I had gotten involved in Mayor Fulop’s campaign over the summer – I found it honest and substantive. It was something I eagerly wanted to support, so I helped his team organize a campaign event over the summer. In working with his team, I discussed what Teaneck’s Jewish community accomplished in the June primary. They were clearly inspired by our efforts.

What was your initial reaction?

Shock. To be honest, this was never something I saw myself doing. I have plenty of titles – daughter, mom, general counsel – I do not need more. But Mayor Fulop and his team are good people, and persistent. So I agreed to hear them out.

The offer was extraordinary. This was not simply an endorsement. Mayor Fulop was putting the full weight of his campaign behind me, including funding, a team of advisors and volunteers, and a wonderful running mate. So my calculus changed.

Mayor Fulop’s offer was not to me, Tamar Warburg. It was an offer to my community and my district. When I ran for the TDMC, my goal was to give my community a seat at the table. And here was Mayor Fulop offering us that on a state level – a real shot at an Assembly seat – something no Orthodox candidate has ever achieved in this district. No other gubernatorial candidate has made the investment that Mayor Fulop was proposing to make in our district’s Orthodox community. How could I turn that offer down?

Tell us about your running mate, Dan Park.

The Fulop campaign introduced us, and we bonded immediately. Dan is Korean American and serves as a councilman in Tenafly, which has a large Jewish community. Our introduction actually took place in our sukkah. I invited Dan and some members of Fulop’s campaign team to have lunch during Chol HaMoed. Dan happens to love hamentashen – from his days at Tenafly High School with his many Israeli classmates – and brought us some from a local Kosher bakery.

I could not ask for a more wonderful and knowledgeable colleague. I am excited to introduce Dan to the Jewish community. I think they will love him and that he will be an excellent assemblyman.
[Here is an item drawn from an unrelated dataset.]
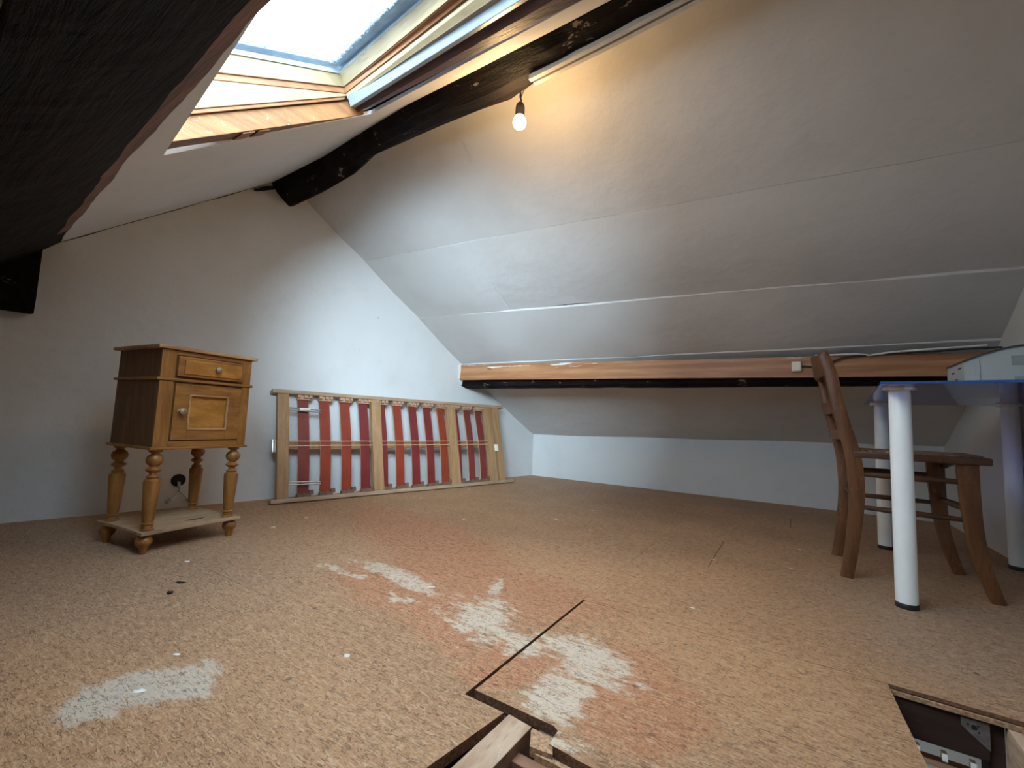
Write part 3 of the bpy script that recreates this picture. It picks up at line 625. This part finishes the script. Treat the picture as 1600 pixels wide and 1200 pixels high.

In running for Assembly, you are challenging incumbents Shama Haider and Ellen Park. Why?

Elected office is a privilege, not an entitlement. Just because someone was elected once does not mean they should be elected again. Elected office belongs to voters, not incumbents, and our representatives should earn the privilege each election.

I think voters in this district need to ask what the incumbents have done to earn their votes. Do they even know their assemblywomen’s names? A lot has happened in this community over the past year – have the incumbents been present? If the answer to that question is “no” – if most voters in this district could not pick them out of a lineup – that is a problem.

What issues are most important to you?

As a Jewish person, antisemitism is top of mind. What our community witnessed after the October 7 massacre in Israel on college campuses and even in my own town was shocking. It is what drove me and others in Teaneck to politically engage. The threat is real and more needs to be done to ensure that the Jewish community is protected. Dan and I recently issued a statement condemning an antisemitic rally – and, yes, we called it that unequivocally – which targeted a private home in Bergenfield, and calling for laws designed to protect our residents to be enforced. This is something we are both strongly committed to.

I also have five children in, or soon entering, yeshiva day schools, so day school affordability is something that I care about deeply and personally. The struggles of families who utilize these schools are real and I am committed to finding solutions that are realistic and effective.

I also believe in the importance of public education and that bolstering our public schools is key. Most students in our district attend public schools, and I am deeply proud that towns in our district like Tenafly and Fort Lee have some of the best public schools in the New Jersey. I want to replicate these towns’ success in others throughout our district and state.

Above all else, the job of an assemblywoman is to advocate. It is to fight for the issues that matter to residents. To do that, an assemblywoman needs to be present. She needs to engage her constituents. Everyone in her district should know who she is and that she is there to serve them. And that is what Dan Park and I are committed to doing.